I had the patience to practice and since we were not permitted on the course until after 4 pm each day I did what all my friends and the best juniors did at the club.  We hit balls, we chipped, we putted, and talked about the game.  We also wanted to dress the game as well.  My Dad was a clothes-horse and he traveled and played many of the top courses in the country, and as soon as I could swim comfortably in his hard collar Pickering shirts I was showcasing swag from Merion to Olympic Club.  I couldn’t hang with Paul Antenucci’s game, the best player in North Jersey, or Dirk Fennie who eventually played at Colorado, but I was solid.   

My glory shot was being the 16 seed in the club championship and facing the 1 seed in Ace Daniels.  He was in his early 40’s with multiple car dealerships, his name embossed on his Macgregor irons, a Mark VII convertible and a blow-dried quaff that was impeccable.  I had a Jones bag, had played Oliver in the junior high school musical and tipped out the scales at 116 pounds.  I was also two up with three to play and the club was buzzing that a character from a Horatio Alger novel was on the verge of walking in “Ace”.  I took the gas pipe and choked away the last three holes, but I have taken solace that I had the equivalent of Phil Brody from “Flamingo Kid” sweating me.  The high point was winning the 1981 Father Son tournament over Pete Campbell, and his father, Pete Campbell.  My Dad didn’t take kindly to the fact that Pete was my dad’s age and was a former club champion and his father was the senior club champion.  Dad thought their entrance was a violation of the spirit of the competition for Dad’s and actual children.  As he said to me upon finding out that the Campbells were in the field, “lets beat those sons of bitches”.  No greater pregame speech has ever been uttered and we got it done.  That trophy resides proudly in my office.  I have never grinded harder to contribute on a golf course than I did those two summer days.   

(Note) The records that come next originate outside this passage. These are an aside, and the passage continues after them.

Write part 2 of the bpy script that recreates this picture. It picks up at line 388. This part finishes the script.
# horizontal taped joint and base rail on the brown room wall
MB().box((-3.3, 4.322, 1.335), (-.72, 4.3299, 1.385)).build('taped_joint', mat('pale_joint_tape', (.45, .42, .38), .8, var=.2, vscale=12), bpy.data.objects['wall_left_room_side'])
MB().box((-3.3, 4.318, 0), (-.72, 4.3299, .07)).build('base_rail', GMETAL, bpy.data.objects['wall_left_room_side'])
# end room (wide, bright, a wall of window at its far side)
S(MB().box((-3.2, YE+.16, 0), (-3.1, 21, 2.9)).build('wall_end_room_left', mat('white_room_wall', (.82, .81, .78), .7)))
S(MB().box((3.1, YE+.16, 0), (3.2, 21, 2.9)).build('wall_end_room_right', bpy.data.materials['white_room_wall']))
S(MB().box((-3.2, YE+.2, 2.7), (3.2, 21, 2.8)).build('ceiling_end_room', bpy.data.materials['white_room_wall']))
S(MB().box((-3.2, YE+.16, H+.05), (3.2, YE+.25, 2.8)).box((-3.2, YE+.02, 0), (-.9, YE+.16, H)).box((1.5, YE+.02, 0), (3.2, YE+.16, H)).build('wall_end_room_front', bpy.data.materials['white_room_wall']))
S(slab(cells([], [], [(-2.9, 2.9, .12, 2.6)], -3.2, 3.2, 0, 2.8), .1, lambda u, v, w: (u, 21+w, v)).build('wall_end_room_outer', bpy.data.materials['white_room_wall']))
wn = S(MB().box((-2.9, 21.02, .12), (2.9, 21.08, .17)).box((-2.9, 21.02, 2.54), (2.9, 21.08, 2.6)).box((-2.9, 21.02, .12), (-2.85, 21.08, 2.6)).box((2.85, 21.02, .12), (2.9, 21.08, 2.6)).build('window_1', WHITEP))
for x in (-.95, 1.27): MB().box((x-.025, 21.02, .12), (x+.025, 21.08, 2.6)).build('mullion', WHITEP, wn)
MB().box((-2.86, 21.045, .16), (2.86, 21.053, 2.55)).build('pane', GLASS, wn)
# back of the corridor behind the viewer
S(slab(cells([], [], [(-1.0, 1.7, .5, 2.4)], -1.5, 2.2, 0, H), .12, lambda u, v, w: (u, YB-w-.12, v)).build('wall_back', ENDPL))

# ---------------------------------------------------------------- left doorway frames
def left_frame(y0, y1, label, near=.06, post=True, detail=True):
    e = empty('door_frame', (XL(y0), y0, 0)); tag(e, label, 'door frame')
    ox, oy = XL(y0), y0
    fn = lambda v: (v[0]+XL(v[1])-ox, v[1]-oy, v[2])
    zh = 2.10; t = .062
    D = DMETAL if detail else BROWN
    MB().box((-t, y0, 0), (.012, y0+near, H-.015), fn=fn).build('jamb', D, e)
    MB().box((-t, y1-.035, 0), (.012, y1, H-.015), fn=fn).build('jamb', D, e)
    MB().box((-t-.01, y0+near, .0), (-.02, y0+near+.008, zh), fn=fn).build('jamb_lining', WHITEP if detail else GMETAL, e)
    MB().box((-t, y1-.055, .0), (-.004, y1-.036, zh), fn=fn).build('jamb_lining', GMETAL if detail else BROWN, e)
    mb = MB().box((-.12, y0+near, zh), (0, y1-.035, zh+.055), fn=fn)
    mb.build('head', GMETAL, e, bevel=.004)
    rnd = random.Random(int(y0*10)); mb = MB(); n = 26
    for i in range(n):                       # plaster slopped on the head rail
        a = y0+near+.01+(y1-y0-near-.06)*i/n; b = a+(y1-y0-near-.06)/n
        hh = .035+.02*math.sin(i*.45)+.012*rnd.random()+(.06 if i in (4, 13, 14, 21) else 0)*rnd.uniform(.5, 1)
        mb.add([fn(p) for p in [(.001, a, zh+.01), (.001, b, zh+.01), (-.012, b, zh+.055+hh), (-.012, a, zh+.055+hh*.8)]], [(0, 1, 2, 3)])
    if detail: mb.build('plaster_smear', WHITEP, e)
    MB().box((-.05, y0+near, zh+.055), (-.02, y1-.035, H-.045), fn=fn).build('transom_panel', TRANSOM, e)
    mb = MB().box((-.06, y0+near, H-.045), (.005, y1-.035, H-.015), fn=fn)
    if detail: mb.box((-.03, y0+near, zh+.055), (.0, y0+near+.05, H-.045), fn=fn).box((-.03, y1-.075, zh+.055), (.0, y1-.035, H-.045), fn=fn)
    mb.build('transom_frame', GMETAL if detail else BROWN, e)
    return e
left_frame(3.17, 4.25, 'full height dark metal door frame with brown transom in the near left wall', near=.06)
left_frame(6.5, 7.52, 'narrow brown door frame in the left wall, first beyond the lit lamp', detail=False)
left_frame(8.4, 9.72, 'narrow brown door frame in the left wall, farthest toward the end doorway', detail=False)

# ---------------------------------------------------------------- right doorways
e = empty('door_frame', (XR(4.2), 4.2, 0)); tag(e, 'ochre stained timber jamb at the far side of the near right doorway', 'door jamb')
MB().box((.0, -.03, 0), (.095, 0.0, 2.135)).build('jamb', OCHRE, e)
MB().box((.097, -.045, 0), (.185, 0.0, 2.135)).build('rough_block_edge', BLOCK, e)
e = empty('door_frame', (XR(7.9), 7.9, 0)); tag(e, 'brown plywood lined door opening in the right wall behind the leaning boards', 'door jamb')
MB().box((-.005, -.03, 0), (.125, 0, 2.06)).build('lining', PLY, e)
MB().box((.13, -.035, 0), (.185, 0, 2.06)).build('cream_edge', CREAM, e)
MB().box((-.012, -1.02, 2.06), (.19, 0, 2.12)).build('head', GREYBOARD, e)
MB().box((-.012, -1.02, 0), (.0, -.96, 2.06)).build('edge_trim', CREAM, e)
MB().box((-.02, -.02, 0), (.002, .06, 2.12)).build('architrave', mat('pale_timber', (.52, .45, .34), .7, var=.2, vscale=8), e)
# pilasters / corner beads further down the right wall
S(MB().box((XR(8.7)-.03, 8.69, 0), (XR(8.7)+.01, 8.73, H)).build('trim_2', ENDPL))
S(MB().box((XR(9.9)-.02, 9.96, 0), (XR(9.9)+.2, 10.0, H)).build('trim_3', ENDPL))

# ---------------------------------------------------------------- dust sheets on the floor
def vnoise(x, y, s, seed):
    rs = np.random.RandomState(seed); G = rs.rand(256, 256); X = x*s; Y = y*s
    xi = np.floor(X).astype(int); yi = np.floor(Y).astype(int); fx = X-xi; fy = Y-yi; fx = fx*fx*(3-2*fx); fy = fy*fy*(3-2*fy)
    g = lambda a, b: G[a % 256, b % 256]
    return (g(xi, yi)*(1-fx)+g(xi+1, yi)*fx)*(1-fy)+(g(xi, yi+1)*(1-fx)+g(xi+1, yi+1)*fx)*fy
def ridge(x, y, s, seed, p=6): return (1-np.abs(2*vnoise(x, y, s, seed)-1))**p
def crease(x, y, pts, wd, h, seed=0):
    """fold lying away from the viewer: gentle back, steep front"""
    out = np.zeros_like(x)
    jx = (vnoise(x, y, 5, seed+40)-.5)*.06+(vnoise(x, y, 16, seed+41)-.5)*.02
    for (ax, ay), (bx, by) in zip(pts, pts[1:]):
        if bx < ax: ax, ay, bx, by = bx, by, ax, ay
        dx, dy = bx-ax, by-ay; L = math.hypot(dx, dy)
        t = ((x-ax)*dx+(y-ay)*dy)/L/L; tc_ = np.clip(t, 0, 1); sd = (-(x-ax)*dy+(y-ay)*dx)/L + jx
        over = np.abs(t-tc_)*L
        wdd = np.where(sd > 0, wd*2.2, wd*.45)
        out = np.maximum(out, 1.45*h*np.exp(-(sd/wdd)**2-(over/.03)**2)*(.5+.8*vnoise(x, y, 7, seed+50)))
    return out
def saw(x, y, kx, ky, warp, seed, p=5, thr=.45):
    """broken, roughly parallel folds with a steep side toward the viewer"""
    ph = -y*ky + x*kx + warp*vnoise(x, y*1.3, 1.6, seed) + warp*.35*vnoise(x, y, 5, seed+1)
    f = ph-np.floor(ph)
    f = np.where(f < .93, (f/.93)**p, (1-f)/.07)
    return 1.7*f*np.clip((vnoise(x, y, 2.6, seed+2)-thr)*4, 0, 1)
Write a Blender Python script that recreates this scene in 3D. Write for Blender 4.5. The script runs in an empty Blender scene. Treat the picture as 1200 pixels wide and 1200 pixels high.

I don’t know if I had a better childhood than children of younger generations, but I know I wouldn’t trade mine for anyone’s.  We called girls on our house phones and they answered not knowing who was on the other end which was a horrifying undertaking.  I’m guilty of writing a phone call script but I learned quickly when Julie Cook didn’t respond with the line I anticipated that we were free-styling.  I didn’t waste a moment in a pinball arcade and was totally disinterested in Atari and InTelevision – the most primitive forms of video games.  I wanted to be on a golf course, talking to adults while carrying their Powerbilt irons and Palmer Peerless drivers.  I wanted to listen to the beaten up but not down and out caddies for life who closed down “Esposito’s” the night before and smelled like a bottle of Dry Sack, explaining to us youngsters why Linda Carter was hotter than Farrah Fawcett.  It was a compelling argument.  I wanted my TP Mills putter to become my biggest weapon and therefore I rolled hundreds of putts a day on the majestic practice putting green at RCC.  I wanted to spin the 90 compression Titleist balata balls like Jerry Pate and Ben Crenshaw and learn how to shape a driver around the corner on 3 Center.  I wanted to start each day with the dew on my shoes and finish each day with the fading sun on my neck.  I know that being lost can be unnerving and anxiety filled but I’ve never been more content than I was all those summer days lost in the pursuit of something I’ve loved ever since.